The signs of Asian prosperity are everywhere. In fact, they're written in
Chinese, Japanese, Corean and Vietnamese characters. Visit Monterey Park,
just east of Los Angeles, and you can toss away your old images of any
"Chinatowns" you've ever known. But only one-tenth of L.A. County's Chinese
population lives there. The rest are spread out in adjoining cities. And many
more are dotted throughout the Southland. You can spot their black
Mercedes parked in front of many of Orange County's multi-million dollar
corporations.
Drive down Sunset Boulevard and
the famous Club Lingerie rock club is adorned with Japanese lettering. Little
Tokyo in downtown L.A. is a thriving cultural center where many assimilated
Japanese spend their weekends linked to their heritage. Like a rose in the
desert, Little Tokyo, located just east of the Civic Center, plays a major role in
keeping downtown Los Angeles from crumbling into a wasteland.
Koreatown is probably the most impressive of the
Asian contributions. Sprawled out for miles in all directions in L.A.'s heart,
Corean shops, mini-malls, banks and professionals have concentrated into
such a financial success that overseas Corean conglomerates recently made a
wave of speculative land purchases. Official signs on Olympic Boulevard and
Vermont Avenues now mark Koreatown, owing to its semi-official status as
the Seoul of Southern California.
The thriving
Asian communities in California have also burgeoned a significant overseas
trade. As these communities grew during the '80s, California's overseas trade
quadrupled, making up 18% of total U.S. trade. 80% of California's trade is
with Asia. The influence is so strong, in fact, that you no longer need to live
in Asian-concentrated communities to find Asian goods. Your local Lucky's or
Von's supermarket will generally stock what you need in its Asian foods
section.
To the north, in the San Francisco Bay
Area, a trade association that could well be a model for the next century is
the 700-member Asian American Manufacturers Association (AAMA). To
read its membership directory is to literally glimpse the future of American
business and technology. Or perhaps look up your new boss.
These Asian American entrepreneurs have
definitely been thinking globally and acting globally.

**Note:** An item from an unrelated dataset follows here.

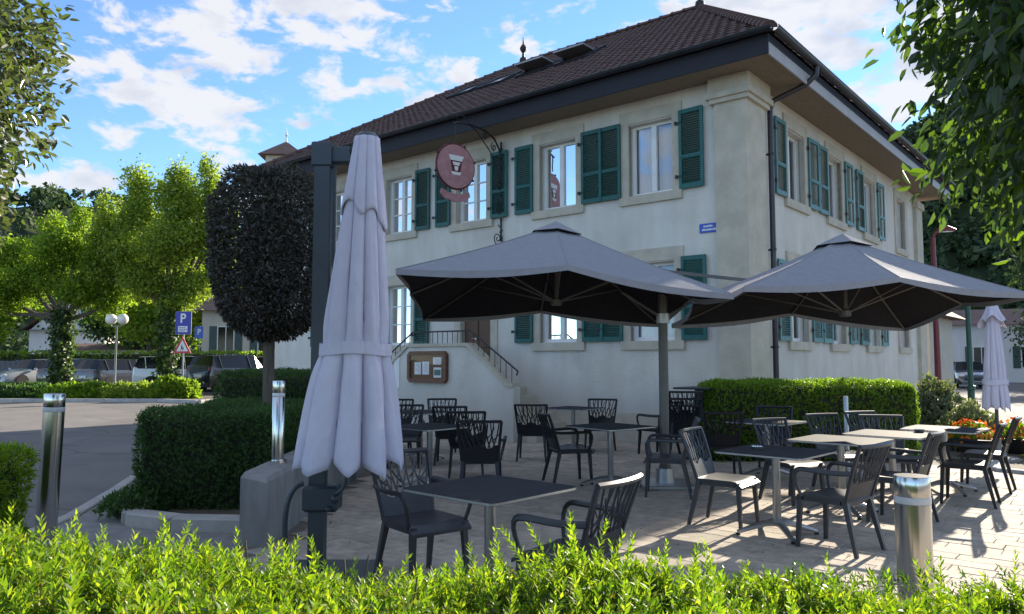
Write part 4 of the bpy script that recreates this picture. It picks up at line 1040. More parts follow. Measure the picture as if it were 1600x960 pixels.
def lump(x, y, s=1.0): return .5*np.sin(x*2.3*s+1.1*np.sin(y*1.7*s))+.3*np.sin(y*3.1*s+x*1.3)+.2*np.sin(x*6.1*s+y*4.7)
# front hedge: long row of fine-leaved shoots
fh = empty('front_hedge', (0, 2.0, 0), 0, 'bright yellow-green fine-leaved hedge across the very front', 'hedge')
def front_hedge():
    n = 19000; x = rng.uniform(-2.6, 2.5, n); y = rng.uniform(1.30, 2.62, n)
    zt = .85-.05*x+.065*lump(x, y, 1.6)+.03*lump(x*3.1, y*3.3, 1)-.10*np.clip((y-2.45)/.17, 0, 1)
    dep = rng.exponential(.05, n); z = zt-dep
    D = np.stack([rng.normal(0, .5, n), rng.normal(0, .5, n)+.25*np.clip((y-2.3)/.3, 0, 1), np.ones(n)], 1)
    L_ = rng.uniform(.05, .11, n)
    tall = rng.random(n) < .035; L_[tall] = rng.uniform(.11, .23, tall.sum()); D[tall, :2] *= .6
    keep = (lump(x*5.3+2, y*5.7, 1)+rng.normal(0, .3, n)) > -.42           # gaps between the bushes
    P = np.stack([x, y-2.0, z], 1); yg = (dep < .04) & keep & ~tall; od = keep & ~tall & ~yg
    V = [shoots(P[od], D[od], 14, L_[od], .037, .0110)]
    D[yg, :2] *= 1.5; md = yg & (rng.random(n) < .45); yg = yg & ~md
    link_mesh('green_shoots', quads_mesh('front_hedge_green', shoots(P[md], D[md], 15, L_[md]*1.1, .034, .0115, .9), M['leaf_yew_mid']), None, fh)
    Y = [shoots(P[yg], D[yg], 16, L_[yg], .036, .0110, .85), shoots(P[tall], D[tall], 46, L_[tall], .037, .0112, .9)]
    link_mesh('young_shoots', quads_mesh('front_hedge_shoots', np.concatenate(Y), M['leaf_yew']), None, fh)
    # rear face of the hedge, towards the patio
    n = 3500; x = rng.uniform(-2.6, 2.5, n); z = rng.uniform(.15, .82, n)
    P = np.stack([x, np.full(n, .60)+rng.normal(0, .03, n), z], 1); D = np.stack([rng.normal(0, .3, n), np.full(n, .9), rng.uniform(.2, 1, n)], 1)
    V.append(shoots(P, D, 14, rng.uniform(.05, .09, n), .027, .0078))
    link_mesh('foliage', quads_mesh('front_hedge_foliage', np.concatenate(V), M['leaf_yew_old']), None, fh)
    m = MB()
    for i in range(260):
        x = random.uniform(-2.5, 2.4); y = random.uniform(-.6, .55); b = Vector((x, y, random.uniform(0, .3))); e = Vector((x+random.uniform(-.15, .15), y+random.uniform(-.1, .1), random.uniform(.80, .93)-.05*x))
        m.tube([b, b.lerp(e, .5)+Vector((random.uniform(-.04, .04), random.uniform(-.04, .04), 0)), e], [.008, .006, .003], 4, cap=False)
    m.build('twigs', M['bark'], fh)
    m = MB(); nx = 26
    vs = []
    for i in range(nx+1):
        x = -2.6+5.1*i/nx; zt = .73-.055*x
        vs += [(x, -.68, 0), (x, -.66, zt), (x, .5, zt-.02), (x, .56, 0)]
    m.add(vs, [(4*i+k, 4*i+4+k, 4*i+5+k, 4*i+1+k) for i in range(nx) for k in range(3)]+[(0, 1, 2, 3)]); m.build('inner_growth', M['core'], fh)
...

"A sizable number of our members have been
previously focused on pursuing business opportunities only in the United
States, but a shift is underway," says George Koo, AAMA chairman and
managing director of International Strategic Alliance Inc. "There is an
increasing awareness that if you are not participating in the Asian market,
you're really missing out. The trap that many American companies will face
is in becoming overly comfortable with and dependent on the domestic
market. In the future, they're going to have to think internationally, or one
day they'll find some international company has arrived in their backyard
and is eating their lunch."
The AAMA was
founded in 1980 by handful of San Francisco and Silicon Valley
entrepreneurs. Its original purpose was to provide a network of mutual
support for Asian American entrepreneurs. These new high-tech titans were
brought together by the need to share experiences and exchange ideas, along
with the fierce determination that they should no longer be locked out of top
management positions in mainstream corporate America.
"A lot of Asians 15 or 20 years ago in Silicon
Valley, Orange County and elsewhere were stereotyped as being very good at
technological things, but unable to manage business worth a darn," says Koo.
"As a result, they were bumping their heads against a glass ceiling."